> **STORED DATA**
***
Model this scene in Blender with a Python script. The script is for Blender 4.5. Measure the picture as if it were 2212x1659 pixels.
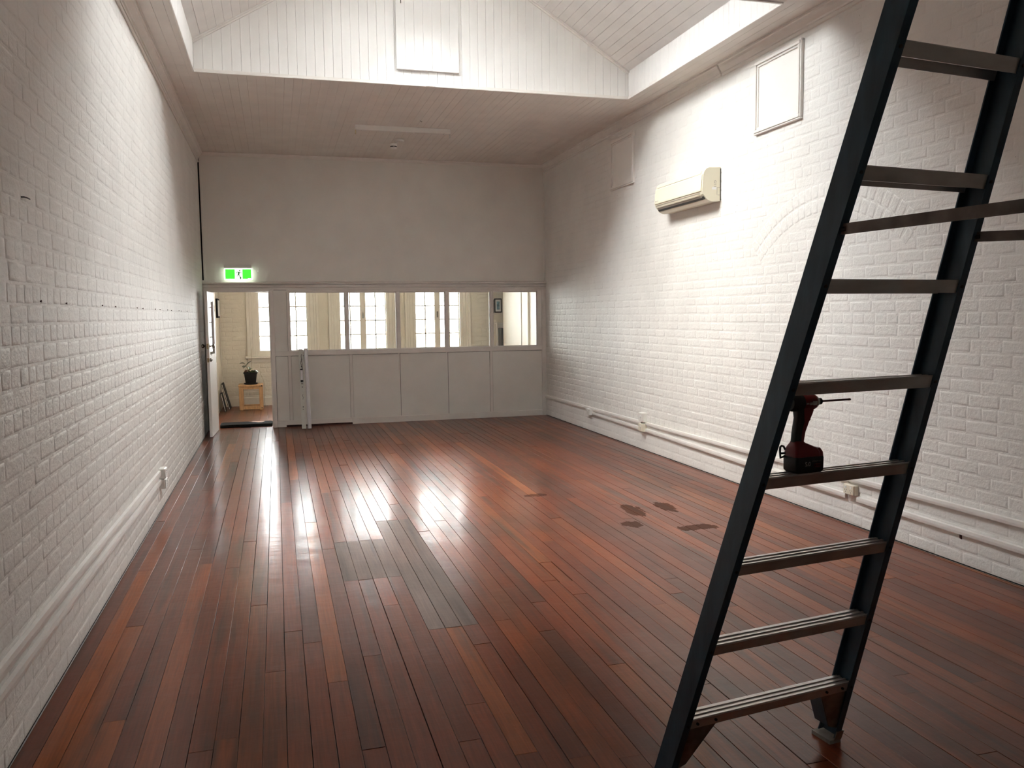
import bpy, bmesh, math, random
from mathutils import Vector, Matrix

# ------------------------------------------------------------------ scene
scene = bpy.context.scene
for o in list(bpy.data.objects):
    bpy.data.objects.remove(o, do_unlink=True)
col = scene.collection
random.seed(11)

# room: x to the right, y into the picture, z up (metres)
W, D, H = 5.25, 12.90, 4.043
YF = 16.30                      # window wall of the room behind the partition
WX0, WX1, WY0, WY1 = 0.33, 4.88, 5.82, 8.75      # opening of the roof lantern
EAVE, RIDGE = 4.335, 5.70
YB = -2.6                       # wall behind the camera

# ------------------------------------------------------------------ camera
cam_d = bpy.data.cameras.new('camera')
cam_d.sensor_fit = 'HORIZONTAL'
cam_d.sensor_width = 36.0
cam_d.lens = 1788.14 / 2212 * 36.0
cam_d.clip_start = 0.05
cam = bpy.data.objects.new('camera', cam_d)
col.objects.link(cam)
R3, U3, F3 = (Vector((0.961804, -0.273480, -0.011929)), Vector((0.034259, 0.077024, 0.996441)),
              Vector((0.271588, 0.958789, -0.083451)))
m = Matrix.Identity(4)
for i in range(3):
    m[i][0], m[i][1], m[i][2] = R3[i], U3[i], -F3[i]
m.translation = Vector((1.01297, 0.0, 1.65498))
cam.matrix_world = m
scene.camera = cam

# ------------------------------------------------------------------ world: bright overcast sky
SKY = 23.0
world = bpy.data.worlds.new('overcast_sky')
scene.world = world
world.use_nodes = True
wn = world.node_tree.nodes
wl = world.node_tree.links
wn.clear()
wo = wn.new('ShaderNodeOutputWorld')
wb = wn.new('ShaderNodeBackground')
wc = wn.new('ShaderNodeTexCoord')
ws = wn.new('ShaderNodeSeparateXYZ')
wr = wn.new('ShaderNodeMapRange')
wr.inputs['From Min'].default_value = 0.0
wr.inputs['From Max'].default_value = 1.0
wr.inputs['To Min'].default_value = 0.46
wr.inputs['To Max'].default_value = 1.0
wl.new(wc.outputs['Generated'], ws.inputs[0])
wl.new(ws.outputs['Z'], wr.inputs['Value'])
wm = wn.new('ShaderNodeMath')
wm.operation = 'MULTIPLY'
wm.inputs[1].default_value = SKY
wl.new(wr.outputs[0], wm.inputs[0])
wl.new(wm.outputs[0], wb.inputs['Strength'])
wb.inputs['Color'].default_value = (0.96, 0.98, 1.0, 1)
wl.new(wb.outputs[0], wo.inputs['Surface'])

# hazy sun: warm, very soft, from the left and high, seen through the skylights
sun_d = bpy.data.lights.new('hazy_sun', 'SUN')
sun_d.energy = 2.6
sun_d.angle = math.radians(34)
sun_d.color = (1.0, 0.90, 0.76)
sun = bpy.data.objects.new('hazy_sun', sun_d)
sun.rotation_euler = Vector((1.0, 0.22, -1.02)).to_track_quat('-Z', 'Y').to_euler()
sun.location = (-6, 6, 12)
col.objects.link(sun)

scene.view_settings.view_transform = 'Standard'
scene.view_settings.look = 'None'
scene.view_settings.exposure = 1.02
scene.view_settings.gamma = 1.0
scene.view_settings.use_curve_mapping = False
cy = scene.cycles
cy.max_bounces = 8
cy.diffuse_bounces = 4
cy.use_adaptive_sampling = True
cy.adaptive_threshold = 0.2
cy.adaptive_min_samples = 16
cy.glossy_bounces = 3
cy.transparent_max_bounces = 16
cy.caustics_reflective = True
cy.blur_glossy = 1.0
cy.caustics_refractive = False
cy.sample_clamp_indirect = 8.0
cy.use_denoising = True


def portal(name, loc, sx, sy, direction):
    l = bpy.data.lights.new(name, 'AREA')
    l.shape = 'RECTANGLE'
    l.size, l.size_y = sx, sy
    l.energy = 1.0
    l.cycles.is_portal = True
    o = bpy.data.objects.new(name, l)
    o.location = loc
    o.rotation_euler = Vector(direction).to_track_quat('-Z', 'Y').to_euler()
    col.objects.link(o)
    return o


# ------------------------------------------------------------------ materials
MATS = {}


def newmat(name):
    mt = bpy.data.materials.new(name)
    mt.use_nodes = True
    nt = mt.node_tree
    b = nt.nodes['Principled BSDF']
    MATS[name] = mt
    return mt, nt, b


def lin(c):
    return tuple((v / 12.92 if v <= 0.04045 else ((v + 0.055) / 1.055) ** 2.4) for v in c)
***
> **SHORT TASK**
Return each line exactly as written. Any picture gets left out.

> **RESPONSE TO THE EXERCISE**
Model this scene in Blender with a Python script. The script is for Blender 4.5. Measure the picture as if it were 2212x1659 pixels.
import bpy, bmesh, math, random
from mathutils import Vector, Matrix

# ------------------------------------------------------------------ scene
scene = bpy.context.scene
for o in list(bpy.data.objects):
    bpy.data.objects.remove(o, do_unlink=True)
col = scene.collection
random.seed(11)

# room: x to the right, y into the picture, z up (metres)
W, D, H = 5.25, 12.90, 4.043
YF = 16.30                      # window wall of the room behind the partition
WX0, WX1, WY0, WY1 = 0.33, 4.88, 5.82, 8.75      # opening of the roof lantern
EAVE, RIDGE = 4.335, 5.70
YB = -2.6                       # wall behind the camera

# ------------------------------------------------------------------ camera
cam_d = bpy.data.cameras.new('camera')
cam_d.sensor_fit = 'HORIZONTAL'
cam_d.sensor_width = 36.0
cam_d.lens = 1788.14 / 2212 * 36.0
cam_d.clip_start = 0.05
cam = bpy.data.objects.new('camera', cam_d)
col.objects.link(cam)
R3, U3, F3 = (Vector((0.961804, -0.273480, -0.011929)), Vector((0.034259, 0.077024, 0.996441)),
              Vector((0.271588, 0.958789, -0.083451)))
m = Matrix.Identity(4)
for i in range(3):
    m[i][0], m[i][1], m[i][2] = R3[i], U3[i], -F3[i]
m.translation = Vector((1.01297, 0.0, 1.65498))
cam.matrix_world = m
scene.camera = cam

# ------------------------------------------------------------------ world: bright overcast sky
SKY = 23.0
world = bpy.data.worlds.new('overcast_sky')
scene.world = world
world.use_nodes = True
wn = world.node_tree.nodes
wl = world.node_tree.links
wn.clear()
wo = wn.new('ShaderNodeOutputWorld')
wb = wn.new('ShaderNodeBackground')
wc = wn.new('ShaderNodeTexCoord')
ws = wn.new('ShaderNodeSeparateXYZ')
wr = wn.new('ShaderNodeMapRange')
wr.inputs['From Min'].default_value = 0.0
wr.inputs['From Max'].default_value = 1.0
wr.inputs['To Min'].default_value = 0.46
wr.inputs['To Max'].default_value = 1.0
wl.new(wc.outputs['Generated'], ws.inputs[0])
wl.new(ws.outputs['Z'], wr.inputs['Value'])
wm = wn.new('ShaderNodeMath')
wm.operation = 'MULTIPLY'
wm.inputs[1].default_value = SKY
wl.new(wr.outputs[0], wm.inputs[0])
wl.new(wm.outputs[0], wb.inputs['Strength'])
wb.inputs['Color'].default_value = (0.96, 0.98, 1.0, 1)
wl.new(wb.outputs[0], wo.inputs['Surface'])

# hazy sun: warm, very soft, from the left and high, seen through the skylights
sun_d = bpy.data.lights.new('hazy_sun', 'SUN')
sun_d.energy = 2.6
sun_d.angle = math.radians(34)
sun_d.color = (1.0, 0.90, 0.76)
sun = bpy.data.objects.new('hazy_sun', sun_d)
sun.rotation_euler = Vector((1.0, 0.22, -1.02)).to_track_quat('-Z', 'Y').to_euler()
sun.location = (-6, 6, 12)
col.objects.link(sun)

scene.view_settings.view_transform = 'Standard'
scene.view_settings.look = 'None'
scene.view_settings.exposure = 1.02
scene.view_settings.gamma = 1.0
scene.view_settings.use_curve_mapping = False
cy = scene.cycles
cy.max_bounces = 8
cy.diffuse_bounces = 4
cy.use_adaptive_sampling = True
cy.adaptive_threshold = 0.2
cy.adaptive_min_samples = 16
cy.glossy_bounces = 3
cy.transparent_max_bounces = 16
cy.caustics_reflective = True
cy.blur_glossy = 1.0
cy.caustics_refractive = False
cy.sample_clamp_indirect = 8.0
cy.use_denoising = True


def portal(name, loc, sx, sy, direction):
    l = bpy.data.lights.new(name, 'AREA')
    l.shape = 'RECTANGLE'
    l.size, l.size_y = sx, sy
    l.energy = 1.0
    l.cycles.is_portal = True
    o = bpy.data.objects.new(name, l)
    o.location = loc
    o.rotation_euler = Vector(direction).to_track_quat('-Z', 'Y').to_euler()
    col.objects.link(o)
    return o


# ------------------------------------------------------------------ materials
MATS = {}


def newmat(name):
    mt = bpy.data.materials.new(name)
    mt.use_nodes = True
    nt = mt.node_tree
    b = nt.nodes['Principled BSDF']
    MATS[name] = mt
    return mt, nt, b


def lin(c):
    return tuple((v / 12.92 if v <= 0.04045 else ((v + 0.055) / 1.055) ** 2.4) for v in c)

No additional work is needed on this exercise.